Art. 5.De personeelsleden bedoeld bij artikel 1bis, § 1, van het decreet van 25 juli 1996 betreffende de opdrachten en betrekkingen in de door de Franse Gemeenschap ingerichte of gesubsidieerde Hogescholen, die aan een samenvoeging deelnemen, worden in hun betrekking behouden in de Hogeschool voortkomend uit de samenvoeging, zonder wijziging van hun statutaire toestand als gevolg van de samenvoeging.

Art. 6.Artikel 15, 3°, van hetzelfde decreet, wordt opgeheven.

Art. 7.Dit decreet treedt in werking de dag waarop het in het Belgisch Staatsblad wordt bekendgemaakt, met uitzondering van artikel 1 dat met ingang van 1 september 2006 uitwerking heeft.
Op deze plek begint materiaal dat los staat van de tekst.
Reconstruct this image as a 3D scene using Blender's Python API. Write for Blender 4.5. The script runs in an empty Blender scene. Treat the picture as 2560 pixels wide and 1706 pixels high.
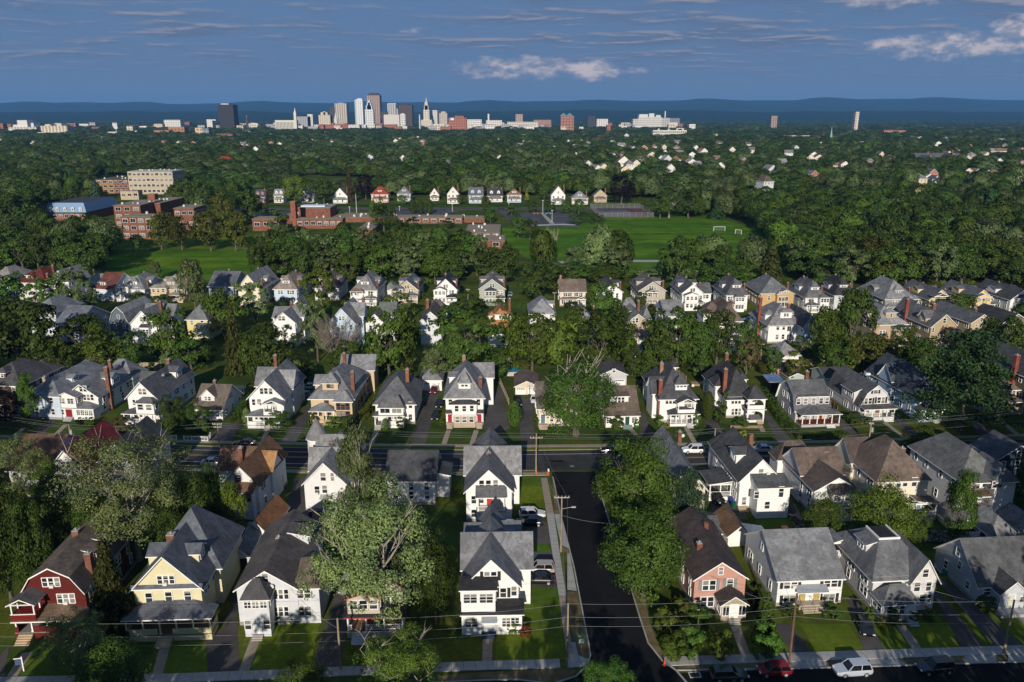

Kondigen dit decreet af, bevelen dat het in het Belgisch Staatsblad zal worden bekendgemaakt.

Brussel, 25 mei 2007.

De Minister-Presidente, belast met het Leerplichtonderwijs en het Onderwijs voor Sociale Promotie, Mevr. M. ARENA De Vice-Presidente, Minister van Hoger Onderwijs, Wetenschappelijk Onderzoek en Internationale Betrekkingen, Mevr. M-D. SIMONET De Vice-President, Minister van Begroting en Financiën, M. DAERDEN De Minister van Ambtenarenzaken en Sport, C. EERDEKENS, De Minister van Cultuur, de Audiovisuele Sector en Jeugd, Mevr. F. LAANAN De Minister van Kinderwelzijn, Hulpverlening aan de Jeugd en Gezondheid, Mme C. FONCK _______ Nota's (1) Zitting 2006-2007 : Stukken van de Raad.- Ontwerp van decreet, nr. 397-1. - Verslag, nr. 397-2.

Integraal verslag. - Bespreking en aanneming. Vergadering van 22 mei 2007.